There have been suggestions that to lower the impact on social inequality that homework should only relate to (a) completing work started in class.
(b) Practicing materials covered in class is a traditional view of the core of homework. While this work sounds repetitive, there are a lot of gamified solutions that increase engagement with these tasks (see www.emile-education.com ).
The Flipped Classroom concept advocated by many (including Bill Gates) is an extreme example of pupils preparing for their next class (c). A Flipped Classroom is where pupils encounter their next topic at home and then does their “homework” in class with a teacher present to help. This moves the teacher’s role from presenter to helper. Flipped Classrooms currently rely on technology to deliver the new topic generally by video. (Sometimes the term Blended Learning is used rather than a Flipped Classroom, but Blended Learning typically relates to using digital and traditional resources irrespective of location.)
Fundamentally, homework needs to be specific and targeted and pupils must understand the relevance.
And how long should children spend doing homework?
In Finland, so often looked to as a beacon of educational reform, students do not start formal schooling until seven years of age and are assigned virtually no homework (15-year olds doing an average of 2.8 hours per week[1]).
In Shanghai- China, the world leaders in education according to the Programme for International Student Assessment (PISA) 15-year olds do an average of 13.8 hours a week.
So what is right?
Research indicates that the effect of homework plateaus at about 2 hr per night for high school students. Beyond 2 hr, homework may have detrimental achievement effects, leading to suggest somewhere between 90 min and 2.5 hr per night as optimal in high school (Cooper, 2008, Cooper, H. 2008. Homework: What the research says [Research brief], Reston, VA: National Council of Teachers of Mathematics).
How Often?
There are contradictions in the research regarding frequency of work.
Research by De Jong et al 2000 and Cooper, Lindsay, Nye and Greathouse, 1998 indicate that frequency does not relate to achievement.

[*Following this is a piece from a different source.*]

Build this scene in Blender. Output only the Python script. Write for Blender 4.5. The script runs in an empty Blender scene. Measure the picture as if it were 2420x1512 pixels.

However, work by Dettmarset al, 2009, looked at 40 countries and produced convincing results that daily homework assignments resulted in higher score results (also see Trautwein et al 2002, and Weinstein, 2001)
Conclusions
It seems clear that parental engagement (not homework) is the determining factor in academic achievement.
At its best homework needs to be specific and pupils must understand the relevance of the targeted learning. And the effect of homework plateaus at about 2 hr per night for high school students.